-- Start of Data for the task --

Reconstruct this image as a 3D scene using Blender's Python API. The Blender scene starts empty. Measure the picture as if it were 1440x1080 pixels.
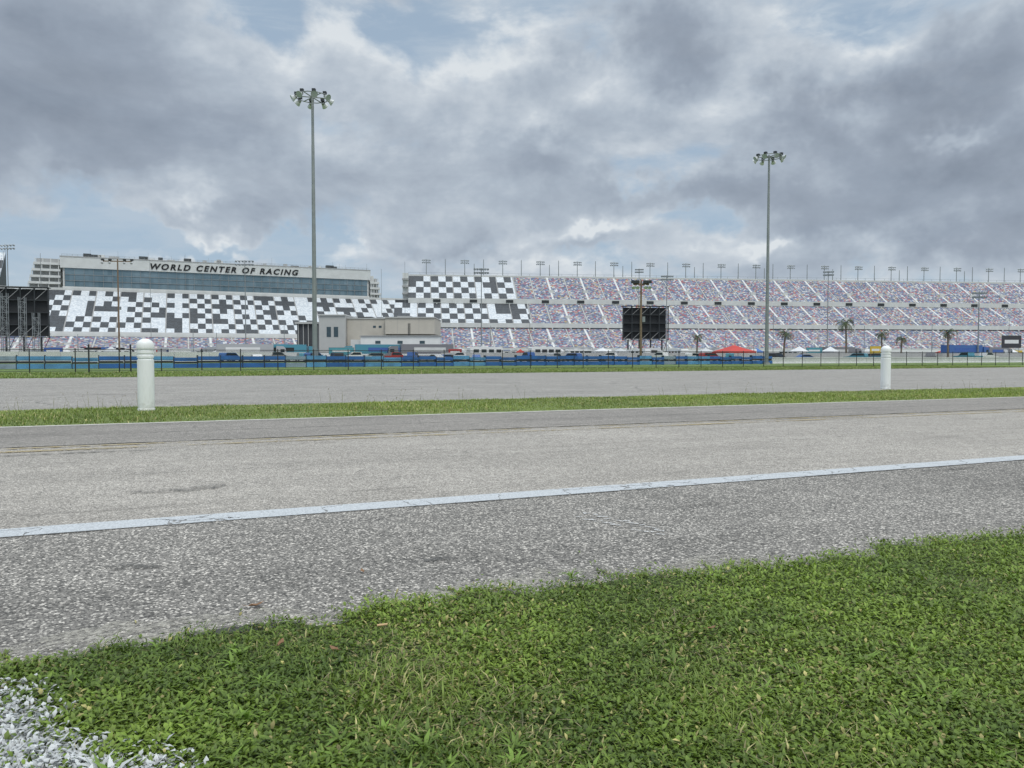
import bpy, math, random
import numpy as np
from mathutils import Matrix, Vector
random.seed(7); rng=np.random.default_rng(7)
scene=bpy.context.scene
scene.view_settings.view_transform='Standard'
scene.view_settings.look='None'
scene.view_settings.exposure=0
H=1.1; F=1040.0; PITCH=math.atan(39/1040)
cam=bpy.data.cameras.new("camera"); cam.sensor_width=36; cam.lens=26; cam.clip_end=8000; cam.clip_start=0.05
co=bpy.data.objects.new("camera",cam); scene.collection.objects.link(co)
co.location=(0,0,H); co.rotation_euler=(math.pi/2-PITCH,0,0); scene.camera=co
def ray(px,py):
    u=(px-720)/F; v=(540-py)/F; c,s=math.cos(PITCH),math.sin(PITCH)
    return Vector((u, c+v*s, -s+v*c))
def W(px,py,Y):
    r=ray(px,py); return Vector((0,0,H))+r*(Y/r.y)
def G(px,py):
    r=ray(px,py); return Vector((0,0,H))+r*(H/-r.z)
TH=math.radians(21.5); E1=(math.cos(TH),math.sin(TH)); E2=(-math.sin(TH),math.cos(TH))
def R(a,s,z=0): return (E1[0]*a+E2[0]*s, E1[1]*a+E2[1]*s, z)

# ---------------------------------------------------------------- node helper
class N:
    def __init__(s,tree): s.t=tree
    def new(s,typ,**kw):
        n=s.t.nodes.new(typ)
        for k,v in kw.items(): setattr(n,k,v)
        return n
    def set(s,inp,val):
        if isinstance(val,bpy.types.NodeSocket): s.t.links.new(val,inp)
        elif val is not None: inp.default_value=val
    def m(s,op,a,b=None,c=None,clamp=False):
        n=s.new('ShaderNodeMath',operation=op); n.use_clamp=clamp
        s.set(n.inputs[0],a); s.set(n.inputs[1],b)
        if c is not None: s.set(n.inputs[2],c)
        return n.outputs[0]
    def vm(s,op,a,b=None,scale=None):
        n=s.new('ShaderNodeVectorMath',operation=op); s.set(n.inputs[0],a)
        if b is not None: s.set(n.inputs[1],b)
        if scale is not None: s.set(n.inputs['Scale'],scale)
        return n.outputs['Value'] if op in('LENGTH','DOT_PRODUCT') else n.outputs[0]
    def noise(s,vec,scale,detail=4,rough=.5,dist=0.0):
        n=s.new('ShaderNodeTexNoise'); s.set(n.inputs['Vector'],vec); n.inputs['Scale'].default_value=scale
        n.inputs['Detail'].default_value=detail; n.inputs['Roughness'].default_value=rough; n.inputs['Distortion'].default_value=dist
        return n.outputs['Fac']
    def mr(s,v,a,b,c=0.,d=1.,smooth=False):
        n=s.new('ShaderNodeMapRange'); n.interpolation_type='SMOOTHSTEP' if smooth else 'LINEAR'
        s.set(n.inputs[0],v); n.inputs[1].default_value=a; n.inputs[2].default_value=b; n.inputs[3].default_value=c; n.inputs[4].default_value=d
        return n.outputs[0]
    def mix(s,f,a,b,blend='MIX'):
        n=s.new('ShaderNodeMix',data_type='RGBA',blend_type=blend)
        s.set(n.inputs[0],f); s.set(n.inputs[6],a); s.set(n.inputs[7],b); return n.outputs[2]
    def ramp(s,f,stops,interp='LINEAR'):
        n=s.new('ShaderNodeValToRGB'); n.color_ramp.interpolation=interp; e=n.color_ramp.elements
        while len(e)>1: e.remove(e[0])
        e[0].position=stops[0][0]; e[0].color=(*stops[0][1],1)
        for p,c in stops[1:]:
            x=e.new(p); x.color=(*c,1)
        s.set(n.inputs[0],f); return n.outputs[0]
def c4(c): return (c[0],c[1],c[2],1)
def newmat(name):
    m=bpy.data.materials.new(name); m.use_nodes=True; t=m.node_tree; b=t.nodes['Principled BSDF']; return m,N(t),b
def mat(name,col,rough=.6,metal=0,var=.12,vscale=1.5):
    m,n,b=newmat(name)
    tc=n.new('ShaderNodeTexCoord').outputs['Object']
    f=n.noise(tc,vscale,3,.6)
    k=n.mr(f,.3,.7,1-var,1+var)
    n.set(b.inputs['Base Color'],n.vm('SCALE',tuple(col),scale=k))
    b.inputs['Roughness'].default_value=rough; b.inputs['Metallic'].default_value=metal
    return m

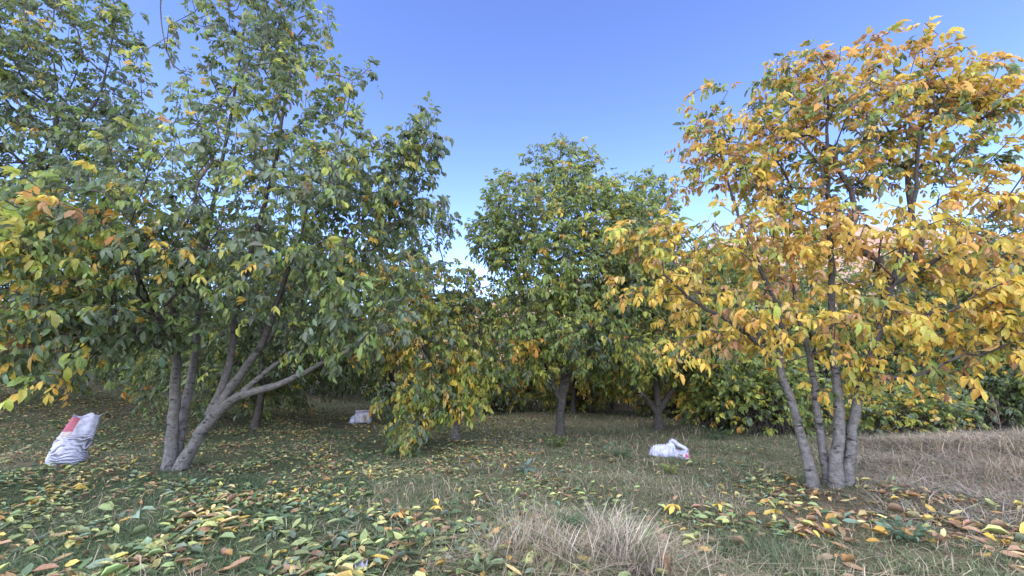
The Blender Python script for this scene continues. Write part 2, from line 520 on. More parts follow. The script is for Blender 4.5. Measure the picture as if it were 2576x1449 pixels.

-- End of Data for the task --

- **Task prompt**
Say how many lines in the records hold "Measure", with the number as the whole reply.

- **The solution**
2